Lenin was a mushroom

Lenin was a mushroom (Russian: Ленин — гриб) is an urban myth and was a highly influential televised hoax by Soviet musician Sergey Kuryokhin and reporter Sergey Sholokhov. It was first broadcast on 17 May 1991 on Leningrad Television.

The hoax took the form of an interview on the television program The Fifth Wheel. In the interview, Kuryokhin, impersonating a historian, narrated his findings that Vladimir Lenin consumed large quantities of psychedelic mushrooms and eventually became a mushroom himself. Kuryokhin arrived at his conclusion through a long series of logical fallacies and appeals to the authority of various "sources" (such as Carlos Castaneda, MIT, and Konstantin Tsiolkovsky), creating the illusion of a reasoned and plausible logical chain.
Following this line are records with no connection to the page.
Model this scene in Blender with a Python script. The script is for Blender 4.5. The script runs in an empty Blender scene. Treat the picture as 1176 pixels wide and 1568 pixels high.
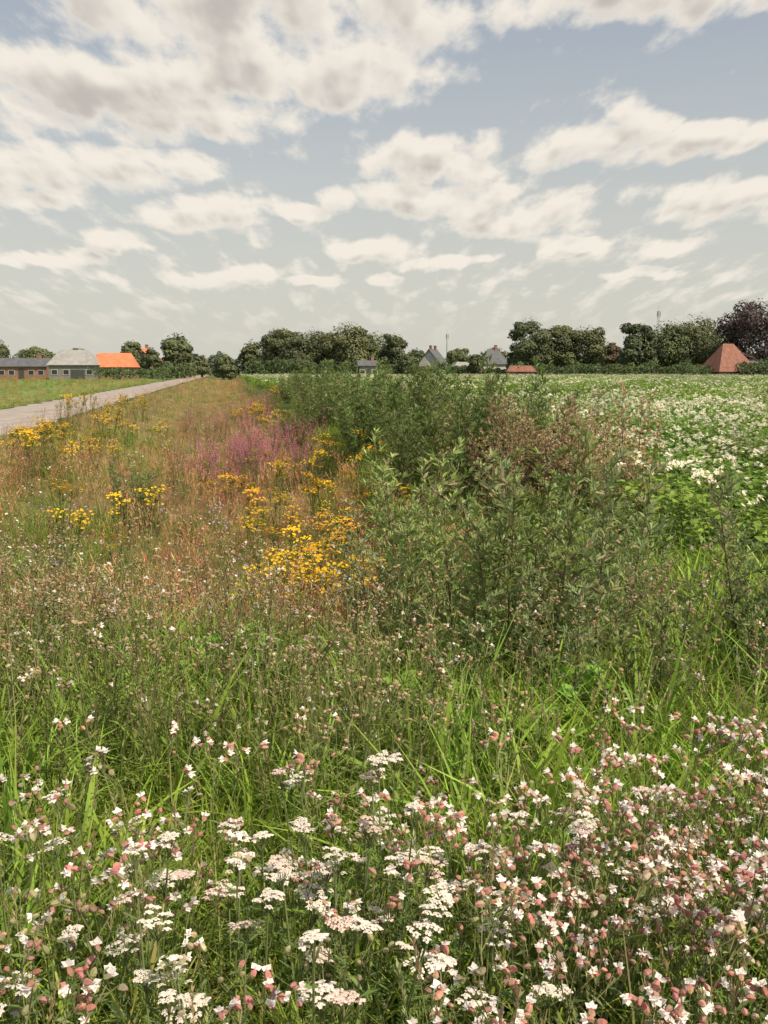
import bpy, math, random
import numpy as np
from mathutils import Vector, Matrix
random.seed(7); rng=np.random.default_rng(7)
R=random.random
def U(a,b): return a+(b-a)*random.random()
scene=bpy.context.scene
scene.view_settings.view_transform='Standard'; scene.view_settings.look='None'; scene.view_settings.exposure=0
SL=0.159   # road / ditch direction: x = o - SL*y
# ------------------------------------------------------------------ terrain
def sstep(a,b,x):
    t=np.clip((x-a)/(b-a),0,1); return t*t*(3-2*t)
def pn(x,y,s,seed):
    r=np.random.default_rng(seed); v=0
    for i in range(6):
        a=r.uniform(0,6.28); f=s*r.uniform(.6,1.9); v=v+np.sin((x*np.cos(a)+y*np.sin(a))*f+r.uniform(0,6.28))
    return v/6
def height(x,y):
    x=np.asarray(x,float); y=np.asarray(y,float)
    o=x+SL*y
    d=np.where(o<0.9, sstep(-5.0,0.4,o), 1-sstep(1.5,3.3,o))
    depth=0.85*sstep(4.6,8.5,y)*(1-0.3*sstep(60,160,y))
    z=-depth*d
    rough=0.05*pn(x,y,1.3,3)*np.where((o>-5.6)&(y>5),1,0)*(1-sstep(60,200,y))
    left=-0.25*sstep(-10.2,-12,o)*(1-sstep(-14,-18,o))
    return z+rough*sstep(-5.6,-4.6,o)+left
# ------------------------------------------------------------------ mesh builder
class MB:
    def __init__(s): s.V=[];s.F=[];s.C=[]
    def add(s,vs,fs,cs):
        n=len(s.V); s.V+= [tuple(v) for v in vs]; s.F+=[tuple(i+n for i in f) for f in fs]
        if isinstance(cs,list): s.C+=cs
        else: s.C+=[cs]*len(vs)
    def mesh(s,name,mat):
        me=bpy.data.meshes.new(name); me.from_pydata(s.V,[],s.F)
        a=me.color_attributes.new('Col','FLOAT_COLOR','POINT')
        c=np.ones((len(s.V),4),np.float32); c[:,:3]=np.array(s.C,np.float32)[:,:3]
        a.data.foreach_set('color',c.ravel()); me.materials.append(mat); me.update(); return me
def cv(c,a=.15,b=None):
    k=1+U(-a,a); return (c[0]*k*(1+U(-a,a)*.5),c[1]*k,c[2]*k*(1+U(-a,a)*.5))
def lerpc(a,b,t): return tuple(a[i]*(1-t)+b[i]*t for i in range(3))
def blade(m,b,az,L,w,lean,c0,c1,n=3,droop=0.25):
    dx,dy=math.cos(az),math.sin(az); tw=U(-.8,.8); sx,sy=-math.sin(az+tw),math.cos(az+tw)
    vs=[];cs=[];fs=[]
    for i in range(n+1):
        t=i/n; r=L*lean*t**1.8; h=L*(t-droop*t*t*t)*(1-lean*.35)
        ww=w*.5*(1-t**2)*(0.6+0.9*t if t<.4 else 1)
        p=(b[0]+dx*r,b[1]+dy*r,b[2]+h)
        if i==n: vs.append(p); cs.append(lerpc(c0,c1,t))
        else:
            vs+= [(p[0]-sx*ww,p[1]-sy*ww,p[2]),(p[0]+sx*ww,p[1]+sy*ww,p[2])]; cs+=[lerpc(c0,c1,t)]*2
    for i in range(n-1): fs.append((2*i,2*i+1,2*i+3,2*i+2))
    fs.append((2*n-2,2*n-1,2*n)); m.add(vs,fs,cs)
def perp(d):
    a=Vector((0,0,1)) if abs(d.z)<.9 else Vector((1,0,0))
    s=d.cross(a).normalized(); return s, s.cross(d).normalized()
def leaf(m,p,d,L,w,c,fold=.25,roll=0,wide=False):
    d=d.normalized(); s,u=perp(d)
    if roll: s,u=s*math.cos(roll)+u*math.sin(roll), u*math.cos(roll)-s*math.sin(roll)
    p=Vector(p); h=w*.5
    if wide:
        a=p+d*L*.3; b=p+d*L*.65
        vs=[p,a-s*h+u*h*fold,b-s*h*.8+u*h*fold*.6,p+d*L-u*L*.12,b+s*h*.8+u*h*fold*.6,a+s*h+u*h*fold,a,b]
        m.add(vs,[(0,6,1),(1,6,7,2),(2,7,3),(0,5,6),(5,4,7,6),(4,3,7)],c)
    else:
        a=p+d*L*.45
        m.add([p,a-s*h+u*h*fold,p+d*L-u*L*.08,a+s*h+u*h*fold],[(0,2,1),(0,3,2)],c)
def tube(m,p0,p1,r0,r1,c,n=3,c1=None):
    p0=Vector(p0);p1=Vector(p1); d=(p1-p0)
    if d.length<1e-6: return
    d.normalize(); s,u=perp(d); vs=[];
    for p,r in((p0,r0),(p1,r1)):
        for i in range(n):
            a=6.2832*i/n; vs.append(p+(s*math.cos(a)+u*math.sin(a))*r)
    m.add(vs,[(i,(i+1)%n,n+(i+1)%n,n+i) for i in range(n)],[c]*n+[(c1 or c)]*n)
def disc(m,p,nrm,r,c,n=5,cc=None,lobed=True,cup=.15):
    nrm=nrm.normalized(); s,u=perp(nrm); p=Vector(p); vs=[p]; cs=[cc or c]; a0=R()*6
    k=n*2 if lobed else n
    for i in range(k):
        a=a0+6.2832*i/k; rr=r*(1 if (i%2==0 or not lobed) else .55)
        vs.append(p+(s*math.cos(a)+u*math.sin(a))*rr+nrm*r*cup); cs.append(c)
    m.add(vs,[(0,1+i,1+(i+1)%k) for i in range(k)],cs)
def blob(m,p,d,L,r,c0,c1,n=5,prof=((.0,.25),(.3,1),(.7,.9),(1,.35))):
    d=d.normalized(); s,u=perp(d); p=Vector(p); vs=[];cs=[]
    for t,k in prof:
        for i in range(n):
            cc=lerpc(c0,c1,min(1,t*(1.25 if i%2 else .8)))
            a=6.2832*i/n; vs.append(p+d*L*t+(s*math.cos(a)+u*math.sin(a))*r*k); cs.append(cc)
    fs=[]
    for j in range(len(prof)-1):
        for i in range(n): fs.append((j*n+i,j*n+(i+1)%n,(j+1)*n+(i+1)%n,(j+1)*n+i))
    fs.append(tuple((len(prof)-1)*n+i for i in range(n))); m.add(vs,fs,cs)
def rdir(zmin=-1,zmax=1):
    z=U(zmin,zmax); a=R()*6.2832; r=math.sqrt(max(0,1-z*z)); return Vector((r*math.cos(a),r*math.sin(a),z))
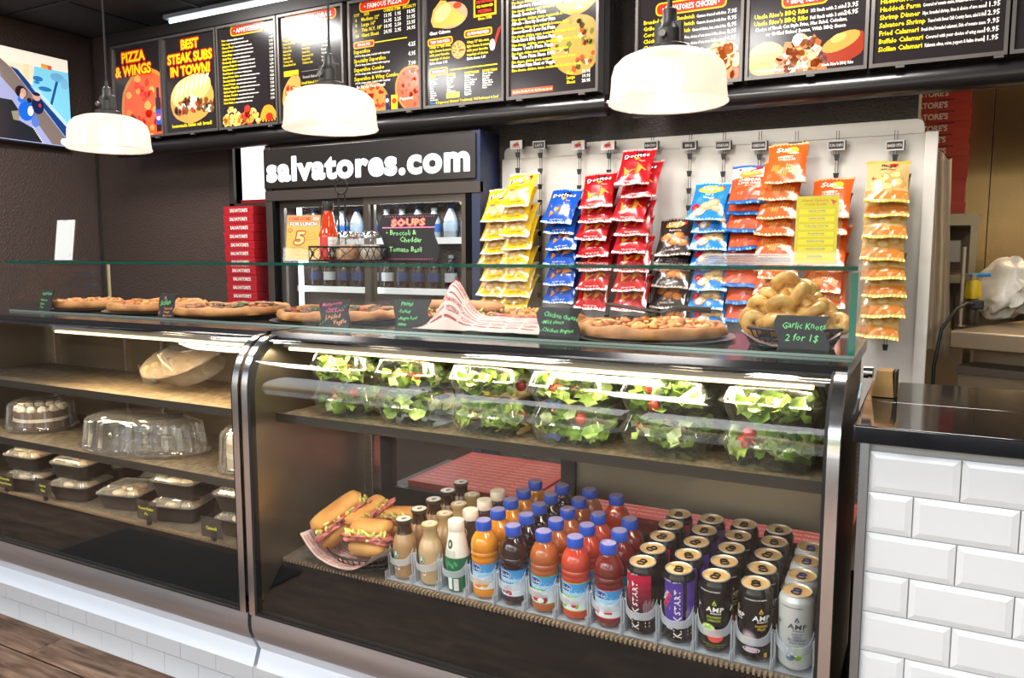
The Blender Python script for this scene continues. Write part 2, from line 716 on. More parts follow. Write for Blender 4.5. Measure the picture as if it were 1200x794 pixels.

The timing of the hoax played a large role in its success, coming as it did during the Glasnost period when the ebbing of censorship in the Soviet Union led to many revelations about the country's history, often presented in sensational form. Furthermore, Soviet television had, up to that point, been regarded by its audience as conservative in style and content. As a result, a large number of Soviet citizens (one estimate puts the number at 11,250,000 audience members) took the deadpan "interview" at face value, in spite of the absurd claims presented.

Sholokhov has said that perhaps the most notable result of the show was an appeal by a group of party members to the Leningrad Regional Committee of the CPSU to clarify the veracity of Kuryokhin's claim, in response to which one of the top regional functionaries stated that "Lenin could not have been a mushroom" because "a mammal can not be a plant."[1]

The incident has served as a watershed moment in Soviet (and Russian) culture and has often been used as proof of the gullibility of the masses.

References

  1. Mishenin, Dima. "Quiet flows the Sholokhov. Interview of S. Sholokhov with "Krestyanka" magazine" (in Russian). Retrieved 25 March 2011.